Tuesday, September 14, 2010

Figs

I quite like figs. Not a staple in my diet but, every now and again, one of those little packs of three from Waitrose.

The question though is what to do with thousands of the little blighters. We have three fig trees and they are all very fecund, we have green figs and the dark purply brown ones. There are thousands of them. The windfalls make a right mess of the bottom of your shoes. The birds swarm in the tree tops.

It's not the same with the cherries, plums, pomegranates, peaches, quinces, nisperos, grapes, tomatoes and apples that grow in our garden. Those crops are manageable or non existent; we usually get plenty of peaches for instance but each one has a resident beast which makes them inedible whilst the birds always get to the cherries before we do. The figs though just come and come.
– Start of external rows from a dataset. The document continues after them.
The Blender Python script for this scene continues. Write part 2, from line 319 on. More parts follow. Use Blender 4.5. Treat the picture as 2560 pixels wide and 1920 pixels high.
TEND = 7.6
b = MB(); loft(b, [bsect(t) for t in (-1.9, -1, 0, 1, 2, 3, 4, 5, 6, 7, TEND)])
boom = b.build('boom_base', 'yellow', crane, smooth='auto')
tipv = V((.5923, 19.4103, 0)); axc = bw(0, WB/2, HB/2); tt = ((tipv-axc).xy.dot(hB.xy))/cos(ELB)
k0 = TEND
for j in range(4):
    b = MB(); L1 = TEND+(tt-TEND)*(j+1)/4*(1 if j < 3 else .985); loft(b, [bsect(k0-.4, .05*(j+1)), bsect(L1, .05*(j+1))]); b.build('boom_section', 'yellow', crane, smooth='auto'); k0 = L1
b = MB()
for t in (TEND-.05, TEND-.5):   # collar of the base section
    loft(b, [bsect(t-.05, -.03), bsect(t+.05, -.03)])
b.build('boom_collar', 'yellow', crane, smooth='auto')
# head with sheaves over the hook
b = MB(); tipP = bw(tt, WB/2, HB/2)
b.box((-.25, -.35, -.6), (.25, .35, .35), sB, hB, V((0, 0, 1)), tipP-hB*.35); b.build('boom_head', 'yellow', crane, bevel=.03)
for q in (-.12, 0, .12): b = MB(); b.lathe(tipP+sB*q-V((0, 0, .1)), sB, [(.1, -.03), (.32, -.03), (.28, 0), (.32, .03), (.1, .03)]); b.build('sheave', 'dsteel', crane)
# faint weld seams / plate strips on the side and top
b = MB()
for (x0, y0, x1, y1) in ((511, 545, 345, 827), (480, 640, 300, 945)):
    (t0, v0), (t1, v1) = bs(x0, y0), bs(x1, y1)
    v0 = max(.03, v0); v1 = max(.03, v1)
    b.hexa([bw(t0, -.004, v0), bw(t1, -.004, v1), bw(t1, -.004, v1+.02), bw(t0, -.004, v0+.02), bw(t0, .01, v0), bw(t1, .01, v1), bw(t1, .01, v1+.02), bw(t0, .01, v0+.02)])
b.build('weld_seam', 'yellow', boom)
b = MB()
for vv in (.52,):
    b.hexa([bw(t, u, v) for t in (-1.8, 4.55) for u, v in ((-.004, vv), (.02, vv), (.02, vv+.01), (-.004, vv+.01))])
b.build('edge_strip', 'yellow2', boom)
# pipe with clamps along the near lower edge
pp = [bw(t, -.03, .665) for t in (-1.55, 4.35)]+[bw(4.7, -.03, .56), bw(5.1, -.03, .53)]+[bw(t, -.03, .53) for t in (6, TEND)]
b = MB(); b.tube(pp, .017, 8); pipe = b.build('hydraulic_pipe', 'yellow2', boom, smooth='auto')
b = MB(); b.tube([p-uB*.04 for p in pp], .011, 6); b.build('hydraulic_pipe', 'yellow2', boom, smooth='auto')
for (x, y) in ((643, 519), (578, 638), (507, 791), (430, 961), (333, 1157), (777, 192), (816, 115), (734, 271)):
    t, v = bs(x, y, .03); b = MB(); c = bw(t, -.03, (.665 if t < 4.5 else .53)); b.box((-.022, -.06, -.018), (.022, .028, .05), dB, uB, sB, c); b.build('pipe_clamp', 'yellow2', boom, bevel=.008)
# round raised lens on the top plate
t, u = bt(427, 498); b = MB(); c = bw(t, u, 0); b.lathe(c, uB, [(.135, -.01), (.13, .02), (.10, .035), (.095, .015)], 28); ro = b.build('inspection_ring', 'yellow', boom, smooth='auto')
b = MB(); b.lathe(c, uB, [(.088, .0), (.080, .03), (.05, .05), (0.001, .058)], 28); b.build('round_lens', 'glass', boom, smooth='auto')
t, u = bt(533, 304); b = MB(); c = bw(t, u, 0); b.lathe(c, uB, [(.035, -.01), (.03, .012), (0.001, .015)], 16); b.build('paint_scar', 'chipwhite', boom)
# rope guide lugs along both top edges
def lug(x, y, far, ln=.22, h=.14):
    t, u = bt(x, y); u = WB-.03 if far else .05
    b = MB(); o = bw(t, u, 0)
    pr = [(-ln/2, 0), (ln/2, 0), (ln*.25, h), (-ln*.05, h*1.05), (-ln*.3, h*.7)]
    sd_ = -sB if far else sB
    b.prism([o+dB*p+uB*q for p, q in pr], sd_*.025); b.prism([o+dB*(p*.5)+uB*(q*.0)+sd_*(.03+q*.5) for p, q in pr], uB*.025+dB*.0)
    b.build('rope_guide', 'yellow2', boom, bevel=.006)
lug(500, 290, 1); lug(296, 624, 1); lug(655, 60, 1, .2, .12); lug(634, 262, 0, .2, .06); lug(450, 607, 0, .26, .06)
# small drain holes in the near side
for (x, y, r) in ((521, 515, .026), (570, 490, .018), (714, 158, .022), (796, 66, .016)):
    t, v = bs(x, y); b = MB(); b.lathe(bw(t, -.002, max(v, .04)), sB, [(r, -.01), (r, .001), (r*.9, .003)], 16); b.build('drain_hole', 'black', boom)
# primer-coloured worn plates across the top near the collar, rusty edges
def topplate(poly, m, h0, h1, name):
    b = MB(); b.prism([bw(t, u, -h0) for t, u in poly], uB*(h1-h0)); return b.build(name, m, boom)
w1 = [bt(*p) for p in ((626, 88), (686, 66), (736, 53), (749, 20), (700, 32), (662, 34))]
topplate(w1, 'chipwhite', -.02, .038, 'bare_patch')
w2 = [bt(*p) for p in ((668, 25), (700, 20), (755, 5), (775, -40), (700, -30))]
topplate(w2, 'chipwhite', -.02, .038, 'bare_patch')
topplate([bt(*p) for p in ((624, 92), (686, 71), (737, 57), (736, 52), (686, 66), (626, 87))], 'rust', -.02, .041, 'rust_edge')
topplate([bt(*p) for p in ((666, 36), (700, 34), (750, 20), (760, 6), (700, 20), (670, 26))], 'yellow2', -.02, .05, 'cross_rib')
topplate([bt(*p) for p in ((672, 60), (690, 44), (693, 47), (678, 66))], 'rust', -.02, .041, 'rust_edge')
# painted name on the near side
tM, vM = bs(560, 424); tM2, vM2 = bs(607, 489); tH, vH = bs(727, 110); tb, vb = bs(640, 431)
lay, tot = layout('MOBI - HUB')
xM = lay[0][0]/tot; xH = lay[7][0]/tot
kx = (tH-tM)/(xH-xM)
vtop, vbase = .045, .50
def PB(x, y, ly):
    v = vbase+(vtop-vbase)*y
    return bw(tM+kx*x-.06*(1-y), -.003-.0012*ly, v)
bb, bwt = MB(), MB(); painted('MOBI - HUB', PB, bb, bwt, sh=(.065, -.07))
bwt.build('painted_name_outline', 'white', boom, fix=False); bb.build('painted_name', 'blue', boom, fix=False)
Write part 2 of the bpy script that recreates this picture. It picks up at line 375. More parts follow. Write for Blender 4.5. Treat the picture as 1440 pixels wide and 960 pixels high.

Sunday, September 12, 2010

Smokey Joe

Plodding tractor and trailer rigs on the road suggest that it's grape harvest at the moment though I think the main wine crop is still on the vines. It was almonds in the trailers a little while ago but it looks as though we're right at the tail end of that crop now

The almonds end up drying in big piles outside the local processing plant. Shelling the nuts makes the crop more valuable and cheaper to transport. It also leaves tons of almond shells to dispose of.

I've heard that before we got here someone had the bright idea of burning the shells (they're loaded with oil, burn well and produce stacks of heat) to provide the fuel for a power station. So a power station was built. Unfortunately the burning shells produce a thick black smoke and the locals weren't too keen on the layer of soot that settled on their houses. It didn't help that someone had forgotten to get the proper permissions to build the power station in the first place.

So it stands empty. That's it in the photo. Well it's one of the photos. The other is of almonds.

Don Quixote

Have you ever read Ulysses, Tristram Shandy or Moby Dick? I've managed to get through a couple of these literary classics but, more usually, I grind through the first twenty or so pages, skip a few pages, try a few more chapters and eventually give up. Classics they may be but the style is so ponderous or distant that they just don't do it for me.

After our trip to Castilla la Mancha I was reminded of Don Quixote which I did read when I was young. I can still remember that dread almost of ploughing through it, a few pages each evening until boredom set in.

I still have the same copy, pages browned at the edges now but useable enough. 940 pages including the introductions. And I read it, and what's more I enjoyed it. I was amazed.

My dad once commented on my liking for the bitter lemon sweets. "You won't like those when you're older, your tastes will change." He was wrong about the sweets, they're still one of my favourites but maybe he would have been right if he'd talked about tastes in literature.

I don't think I'll bother with the re-read of El Ingenioso Hidalgo Don Quijote de la Mancha by Miguel Cervantes Saavedra in the original Castillian though!